Yeri geldiğinde ya da bir konuyla ilgili görüşlerimi paylaşmak istediğimde, belleğime güvenebildiğim ölçüde anılara sığınıyorum. Bunu yaparak hem geçmişle bir bağ kuruyor hem de günümüzle bir kıyaslama ortamı yaratmaya çalışıyorum. Aslında tüm yaşanmışlıkları kendi dönemi içinde değerlendirmemiz gerekse de, denemenin hoşgörü sınırları içinde, öykü anlatır gibi bunu yapmaktan keyif aldığımı söylemeliyim. Gençler için bu anlatıların ne denli doyurucu olduğunu bilemesem de, okuyan yaşıtlarımla aynı keyfi paylaştığımı görüyorum. Benim de yaşadığım dönem ve tanık olduğum olaylarla ilgili yayımlanmış kitapların özel olarak ilgimi çektiği gibi…
Ayfer Tunç’un, ‘Bir Maniniz Yoksa Annemler Size Gelecek’ başlıklı kitabını yirmi yıl kadar önce yayımlandığında, doğrusu büyük bir ilgiyle okumuştum. Bu kitap, 1970’li yılların günlük yaşantısını, geleneklerini, sosyal hayatını tüm ayrıntılarıyla anlatıyordu. Metnin her tümcesinde sanki ben de vardım; bildiklerim, unuttuklarım, anımsadıklarımla… Bir usta öykücünün kaleminden bunları okurken, dönemin sosyal, sanatsal ve kültürel değişim ve gelişimini yeniden anımsama fırsatım olmuştu. Sanırım yaşlandıkça belleğimi kışkırtan bu tür çalışmaları daha çok seviyorum.
İngiliz yazar ve gazeteci Matt Haig, ‘Gece Yarısı Kütüphanesi’ romanında şöyle diyor: “Biliyor musun? Nereye gidersen git, anılar seninle geliyor.”
Sözü çok dolandırmadan Annie Ernaux’a getirmek istiyorum:
2022 Nobel Edebiyat Ödülünü alan bu Fransız yazarın ‘Seneler’ kitabını benzer duygularla okudum. Ernaux, benden dokuz yaş daha büyükmüş. Bu yüzden anlattığı yılları ve bu yıllar içinde gelişen olayları çok iyi anımsayabiliyorum. Anlatısını bir özyaşamöyküsü gibi ele almasa da, günlük hayatın içinde yaşananlarla birlikte aktardığı duygu, düşünce ve davranışları anlayabiliyorum.
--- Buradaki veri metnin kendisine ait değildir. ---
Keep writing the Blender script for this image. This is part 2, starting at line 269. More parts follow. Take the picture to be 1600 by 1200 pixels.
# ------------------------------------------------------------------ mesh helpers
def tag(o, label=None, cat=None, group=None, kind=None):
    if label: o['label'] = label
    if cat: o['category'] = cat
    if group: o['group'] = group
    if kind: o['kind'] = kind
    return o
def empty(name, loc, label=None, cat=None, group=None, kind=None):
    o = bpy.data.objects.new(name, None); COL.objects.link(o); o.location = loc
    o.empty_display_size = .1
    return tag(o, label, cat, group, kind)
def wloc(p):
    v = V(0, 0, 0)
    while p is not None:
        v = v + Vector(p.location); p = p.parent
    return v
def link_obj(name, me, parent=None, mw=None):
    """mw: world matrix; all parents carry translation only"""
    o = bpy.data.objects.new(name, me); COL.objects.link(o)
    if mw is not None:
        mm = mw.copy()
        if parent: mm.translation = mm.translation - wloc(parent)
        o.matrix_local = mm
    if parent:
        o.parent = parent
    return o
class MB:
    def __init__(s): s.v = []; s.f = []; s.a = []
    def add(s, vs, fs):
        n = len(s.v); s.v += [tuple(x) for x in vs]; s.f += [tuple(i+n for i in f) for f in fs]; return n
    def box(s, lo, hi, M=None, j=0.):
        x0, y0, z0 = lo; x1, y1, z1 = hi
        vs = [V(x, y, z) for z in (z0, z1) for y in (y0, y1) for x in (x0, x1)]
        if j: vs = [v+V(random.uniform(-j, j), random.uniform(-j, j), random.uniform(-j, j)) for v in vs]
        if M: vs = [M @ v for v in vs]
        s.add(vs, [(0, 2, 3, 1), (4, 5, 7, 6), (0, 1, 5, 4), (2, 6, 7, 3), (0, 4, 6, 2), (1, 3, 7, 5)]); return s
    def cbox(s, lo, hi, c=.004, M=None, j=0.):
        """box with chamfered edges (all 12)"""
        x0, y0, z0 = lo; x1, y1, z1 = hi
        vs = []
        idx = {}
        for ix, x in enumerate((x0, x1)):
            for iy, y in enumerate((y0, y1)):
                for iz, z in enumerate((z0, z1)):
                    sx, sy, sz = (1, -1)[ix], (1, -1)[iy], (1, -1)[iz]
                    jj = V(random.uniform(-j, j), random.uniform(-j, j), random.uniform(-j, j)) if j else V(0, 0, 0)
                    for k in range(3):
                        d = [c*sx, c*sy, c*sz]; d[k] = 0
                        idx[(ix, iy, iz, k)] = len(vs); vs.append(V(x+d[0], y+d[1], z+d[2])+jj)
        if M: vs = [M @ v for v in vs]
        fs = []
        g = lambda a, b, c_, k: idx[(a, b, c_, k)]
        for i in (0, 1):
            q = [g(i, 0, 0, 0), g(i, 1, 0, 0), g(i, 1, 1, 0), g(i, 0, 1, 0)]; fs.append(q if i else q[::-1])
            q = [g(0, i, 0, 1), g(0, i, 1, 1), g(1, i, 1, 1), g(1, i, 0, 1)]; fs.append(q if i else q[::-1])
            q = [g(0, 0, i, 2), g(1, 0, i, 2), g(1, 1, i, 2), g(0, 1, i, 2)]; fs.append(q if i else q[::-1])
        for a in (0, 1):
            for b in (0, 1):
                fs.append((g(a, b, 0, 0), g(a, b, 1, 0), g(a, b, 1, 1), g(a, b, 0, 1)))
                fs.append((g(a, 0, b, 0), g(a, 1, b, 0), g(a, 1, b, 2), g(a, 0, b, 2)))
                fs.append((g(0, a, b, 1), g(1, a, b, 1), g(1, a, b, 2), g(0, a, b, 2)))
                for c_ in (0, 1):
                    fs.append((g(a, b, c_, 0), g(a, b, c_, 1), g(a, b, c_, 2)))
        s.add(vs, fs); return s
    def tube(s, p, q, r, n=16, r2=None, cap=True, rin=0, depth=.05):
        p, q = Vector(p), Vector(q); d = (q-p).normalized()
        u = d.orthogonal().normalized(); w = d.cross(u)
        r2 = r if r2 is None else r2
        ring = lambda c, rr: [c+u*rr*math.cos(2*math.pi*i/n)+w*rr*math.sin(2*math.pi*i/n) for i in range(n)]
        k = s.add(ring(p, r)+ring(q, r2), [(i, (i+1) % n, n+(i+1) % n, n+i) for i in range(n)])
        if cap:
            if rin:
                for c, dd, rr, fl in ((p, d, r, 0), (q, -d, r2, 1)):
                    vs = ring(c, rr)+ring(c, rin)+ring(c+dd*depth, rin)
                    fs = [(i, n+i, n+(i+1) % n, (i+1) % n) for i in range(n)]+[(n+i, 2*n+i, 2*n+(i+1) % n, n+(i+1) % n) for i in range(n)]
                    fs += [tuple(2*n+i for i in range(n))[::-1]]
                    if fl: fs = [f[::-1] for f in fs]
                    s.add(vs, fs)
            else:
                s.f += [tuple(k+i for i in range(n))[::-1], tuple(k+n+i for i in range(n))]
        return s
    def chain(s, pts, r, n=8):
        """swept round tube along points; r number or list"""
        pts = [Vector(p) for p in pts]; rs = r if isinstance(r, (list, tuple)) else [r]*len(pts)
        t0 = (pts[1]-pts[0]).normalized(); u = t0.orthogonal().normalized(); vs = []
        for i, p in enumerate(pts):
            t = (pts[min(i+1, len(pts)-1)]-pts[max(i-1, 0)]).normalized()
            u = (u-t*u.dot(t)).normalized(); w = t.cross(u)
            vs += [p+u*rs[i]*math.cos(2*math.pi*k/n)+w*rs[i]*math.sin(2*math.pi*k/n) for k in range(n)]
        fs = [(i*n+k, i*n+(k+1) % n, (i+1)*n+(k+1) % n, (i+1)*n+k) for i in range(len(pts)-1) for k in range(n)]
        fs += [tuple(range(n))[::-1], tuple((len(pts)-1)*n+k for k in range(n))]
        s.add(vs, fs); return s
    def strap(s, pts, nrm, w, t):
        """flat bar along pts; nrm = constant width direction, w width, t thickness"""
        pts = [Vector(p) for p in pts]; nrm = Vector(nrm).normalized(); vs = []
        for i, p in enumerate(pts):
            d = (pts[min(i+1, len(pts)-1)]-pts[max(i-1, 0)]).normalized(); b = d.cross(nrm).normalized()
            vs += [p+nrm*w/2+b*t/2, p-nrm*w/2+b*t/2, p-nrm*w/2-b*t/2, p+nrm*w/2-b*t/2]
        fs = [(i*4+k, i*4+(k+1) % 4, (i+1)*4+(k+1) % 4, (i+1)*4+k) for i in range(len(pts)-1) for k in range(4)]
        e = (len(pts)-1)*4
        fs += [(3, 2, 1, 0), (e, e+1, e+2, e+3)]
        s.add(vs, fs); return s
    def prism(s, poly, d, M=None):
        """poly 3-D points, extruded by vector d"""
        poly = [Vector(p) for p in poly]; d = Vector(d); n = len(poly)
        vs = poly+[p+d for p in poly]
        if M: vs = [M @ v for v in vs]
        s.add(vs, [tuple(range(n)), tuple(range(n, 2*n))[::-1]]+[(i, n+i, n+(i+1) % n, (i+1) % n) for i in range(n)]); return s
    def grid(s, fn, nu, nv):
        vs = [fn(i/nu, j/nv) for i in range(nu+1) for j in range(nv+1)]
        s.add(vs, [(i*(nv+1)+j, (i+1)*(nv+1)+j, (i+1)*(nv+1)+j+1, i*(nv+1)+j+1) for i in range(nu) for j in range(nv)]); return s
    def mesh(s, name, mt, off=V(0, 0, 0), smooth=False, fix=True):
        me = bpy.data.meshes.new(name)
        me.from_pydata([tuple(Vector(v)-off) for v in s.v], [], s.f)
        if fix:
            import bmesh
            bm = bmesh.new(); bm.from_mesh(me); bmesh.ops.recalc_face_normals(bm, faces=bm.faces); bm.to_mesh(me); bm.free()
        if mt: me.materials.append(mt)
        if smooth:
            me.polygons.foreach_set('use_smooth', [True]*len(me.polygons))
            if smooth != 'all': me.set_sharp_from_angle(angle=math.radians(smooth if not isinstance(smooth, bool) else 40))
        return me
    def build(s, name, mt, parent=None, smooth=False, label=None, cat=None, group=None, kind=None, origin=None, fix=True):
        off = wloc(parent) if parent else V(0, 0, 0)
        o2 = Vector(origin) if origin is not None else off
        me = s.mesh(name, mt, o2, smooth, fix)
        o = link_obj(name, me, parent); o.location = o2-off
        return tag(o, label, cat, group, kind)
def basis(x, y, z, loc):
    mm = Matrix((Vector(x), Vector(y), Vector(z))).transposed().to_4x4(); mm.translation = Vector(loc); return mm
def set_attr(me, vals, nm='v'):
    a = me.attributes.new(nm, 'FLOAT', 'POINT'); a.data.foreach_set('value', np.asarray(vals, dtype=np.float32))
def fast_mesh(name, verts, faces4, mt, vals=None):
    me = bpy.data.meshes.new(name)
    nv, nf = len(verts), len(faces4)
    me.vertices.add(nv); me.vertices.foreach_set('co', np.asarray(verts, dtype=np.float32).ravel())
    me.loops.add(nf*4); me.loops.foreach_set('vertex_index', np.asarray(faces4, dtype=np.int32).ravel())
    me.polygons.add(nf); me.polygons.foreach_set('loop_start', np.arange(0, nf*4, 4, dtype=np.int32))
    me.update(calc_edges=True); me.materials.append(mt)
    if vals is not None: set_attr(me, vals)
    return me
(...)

Yazar, yaşadığı yıllar içinde gelişen bütün olayları öykücü duyarlılığıyla anlatırken, bize bu olayların kahramanlarını da anımsatıyor. Sanatsal, bilimsel ve teknolojik buluşlar kadar her yaştaki insanın bu gelişmelere olan yaklaşımlarını, kısa ve vurucu tümcelerle sergiliyor. “Üçüncü tekil şahıs” olarak… “Geçmiş günleri anlatma sırası şimdi ona gelmiş de anlatıyor gibi, bir tür gayrişahsi otobiyografi olarak gördüğü bu anlatıda, tek bir birinci tekil şahıs, ‘ben’ olmayacak, sadece belirsiz özne ve ‘biz’”.
Annie Ernaux, anlatının son tümcesi olarak yazma amacını özetlemiş gibi… “Artık asla olamayacağımız zamandan bir şey kurtarmak.”
Çocukluk ve ilk gençlik dönemimi anlattığım ‘Belleğin Tozlu Sayfalarında Karataş’ kitabımı bitirdiğim an ben de aynı duyguları yaşadığımı anımsıyorum. Geçmişte kalmış olay, insan ve mekânları yazıya döktüğümde, sanki onları unutulmaktan kurtarmıştım. Bu yüzden anı kitaplarını önemsiyor ve onları okumayı seviyorum. Hangi dönemi isterse yansıtsın, yalnız yaşanmışlıkların aktarılıyor olması değil, onları yaşayanların duygu ve düşünceleri de bize yeni ufuklar açıyor. Bu yüzden zamandan bir şey kurtaran anı kitaplarının, öz yaşam öykülerinin, sözlü tarih bağlamında da önemli olduklarını yinelemek istiyorum.